• **Dataset excerpt**:
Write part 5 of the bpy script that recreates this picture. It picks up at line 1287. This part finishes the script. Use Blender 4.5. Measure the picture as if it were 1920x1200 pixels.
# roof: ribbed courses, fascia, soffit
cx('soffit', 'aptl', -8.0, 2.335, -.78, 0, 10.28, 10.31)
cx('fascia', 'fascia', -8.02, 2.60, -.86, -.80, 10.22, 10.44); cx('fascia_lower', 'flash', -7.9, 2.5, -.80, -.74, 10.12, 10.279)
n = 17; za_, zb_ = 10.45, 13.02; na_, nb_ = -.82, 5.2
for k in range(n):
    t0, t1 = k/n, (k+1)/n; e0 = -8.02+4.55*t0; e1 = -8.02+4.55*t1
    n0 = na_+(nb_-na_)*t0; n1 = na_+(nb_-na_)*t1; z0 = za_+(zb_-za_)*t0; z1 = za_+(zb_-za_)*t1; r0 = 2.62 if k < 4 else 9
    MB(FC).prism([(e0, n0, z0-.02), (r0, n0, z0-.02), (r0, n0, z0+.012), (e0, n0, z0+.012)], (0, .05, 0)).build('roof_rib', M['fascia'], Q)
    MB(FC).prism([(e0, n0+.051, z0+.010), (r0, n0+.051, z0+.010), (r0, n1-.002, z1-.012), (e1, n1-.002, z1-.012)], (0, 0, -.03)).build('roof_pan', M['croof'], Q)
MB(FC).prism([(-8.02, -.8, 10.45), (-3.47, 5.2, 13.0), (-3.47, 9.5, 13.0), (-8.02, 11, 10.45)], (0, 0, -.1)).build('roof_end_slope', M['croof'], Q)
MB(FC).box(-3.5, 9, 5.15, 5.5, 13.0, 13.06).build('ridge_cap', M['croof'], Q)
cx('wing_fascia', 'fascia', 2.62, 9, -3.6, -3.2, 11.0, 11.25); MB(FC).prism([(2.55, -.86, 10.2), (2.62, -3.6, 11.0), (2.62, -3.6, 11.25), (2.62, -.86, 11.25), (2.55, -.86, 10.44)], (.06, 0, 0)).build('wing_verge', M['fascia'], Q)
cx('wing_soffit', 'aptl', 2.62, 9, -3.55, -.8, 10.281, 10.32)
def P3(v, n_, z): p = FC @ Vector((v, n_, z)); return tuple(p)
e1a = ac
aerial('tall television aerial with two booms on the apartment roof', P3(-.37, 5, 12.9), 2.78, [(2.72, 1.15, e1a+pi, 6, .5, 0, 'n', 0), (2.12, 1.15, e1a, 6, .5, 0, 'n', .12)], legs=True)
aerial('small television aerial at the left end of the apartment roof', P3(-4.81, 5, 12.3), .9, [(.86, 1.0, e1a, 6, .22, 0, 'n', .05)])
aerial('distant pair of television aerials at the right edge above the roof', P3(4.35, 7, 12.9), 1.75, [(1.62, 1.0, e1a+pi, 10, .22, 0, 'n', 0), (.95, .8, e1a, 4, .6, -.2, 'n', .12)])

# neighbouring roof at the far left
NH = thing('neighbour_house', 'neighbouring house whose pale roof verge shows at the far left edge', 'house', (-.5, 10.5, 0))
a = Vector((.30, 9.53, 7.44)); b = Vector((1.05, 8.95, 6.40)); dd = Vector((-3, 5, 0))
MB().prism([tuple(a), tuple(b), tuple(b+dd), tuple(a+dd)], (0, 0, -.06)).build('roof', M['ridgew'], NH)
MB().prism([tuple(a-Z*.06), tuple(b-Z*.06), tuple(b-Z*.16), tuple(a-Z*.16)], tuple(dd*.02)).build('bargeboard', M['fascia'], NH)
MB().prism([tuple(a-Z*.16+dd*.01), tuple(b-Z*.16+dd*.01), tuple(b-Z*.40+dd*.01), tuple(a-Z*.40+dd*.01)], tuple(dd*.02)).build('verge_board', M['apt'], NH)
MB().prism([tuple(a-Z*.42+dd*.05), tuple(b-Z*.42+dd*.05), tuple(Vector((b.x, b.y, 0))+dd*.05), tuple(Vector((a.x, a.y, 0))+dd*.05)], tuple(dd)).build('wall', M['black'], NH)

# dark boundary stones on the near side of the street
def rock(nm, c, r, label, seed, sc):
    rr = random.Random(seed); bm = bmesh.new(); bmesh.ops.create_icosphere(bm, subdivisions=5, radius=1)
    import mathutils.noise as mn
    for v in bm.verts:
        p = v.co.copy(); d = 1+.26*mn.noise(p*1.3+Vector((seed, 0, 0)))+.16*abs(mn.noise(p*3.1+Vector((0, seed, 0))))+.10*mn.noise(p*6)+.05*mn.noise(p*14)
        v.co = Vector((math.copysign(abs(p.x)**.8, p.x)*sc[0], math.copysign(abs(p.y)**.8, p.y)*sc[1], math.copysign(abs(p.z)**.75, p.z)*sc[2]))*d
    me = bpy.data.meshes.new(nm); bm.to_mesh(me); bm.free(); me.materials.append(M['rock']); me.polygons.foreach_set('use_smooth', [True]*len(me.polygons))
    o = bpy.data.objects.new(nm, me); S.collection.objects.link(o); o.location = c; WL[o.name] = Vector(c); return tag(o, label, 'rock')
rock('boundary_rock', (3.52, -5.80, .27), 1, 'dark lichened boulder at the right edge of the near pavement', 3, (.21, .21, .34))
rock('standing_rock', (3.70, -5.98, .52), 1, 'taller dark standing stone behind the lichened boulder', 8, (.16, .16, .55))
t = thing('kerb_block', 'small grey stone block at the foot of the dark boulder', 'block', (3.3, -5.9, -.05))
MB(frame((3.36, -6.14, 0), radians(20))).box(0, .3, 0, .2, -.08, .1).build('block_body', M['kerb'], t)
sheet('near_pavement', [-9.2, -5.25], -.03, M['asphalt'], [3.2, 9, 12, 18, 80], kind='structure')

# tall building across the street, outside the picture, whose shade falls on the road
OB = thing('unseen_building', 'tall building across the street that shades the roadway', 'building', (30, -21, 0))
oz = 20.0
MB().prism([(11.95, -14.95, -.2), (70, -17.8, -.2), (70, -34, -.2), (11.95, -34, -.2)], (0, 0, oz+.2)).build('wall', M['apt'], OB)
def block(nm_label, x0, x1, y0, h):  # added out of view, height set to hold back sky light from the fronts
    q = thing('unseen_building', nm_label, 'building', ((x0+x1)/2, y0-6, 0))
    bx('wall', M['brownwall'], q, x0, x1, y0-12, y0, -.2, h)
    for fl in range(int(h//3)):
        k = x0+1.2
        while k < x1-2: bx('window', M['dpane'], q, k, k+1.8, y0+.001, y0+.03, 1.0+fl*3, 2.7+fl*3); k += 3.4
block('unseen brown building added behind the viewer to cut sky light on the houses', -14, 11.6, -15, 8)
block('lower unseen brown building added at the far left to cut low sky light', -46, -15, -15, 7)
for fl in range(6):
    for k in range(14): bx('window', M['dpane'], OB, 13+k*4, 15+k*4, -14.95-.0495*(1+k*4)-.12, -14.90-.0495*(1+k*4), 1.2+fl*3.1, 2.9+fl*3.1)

• **Work instructions**: Copy, from the material above, each line in which the string "picture" occurs.

• **Task output**:
Write part 5 of the bpy script that recreates this picture. It picks up at line 1287. This part finishes the script. Use Blender 4.5. Measure the picture as if it were 1920x1200 pixels.
# tall building across the street, outside the picture, whose shade falls on the road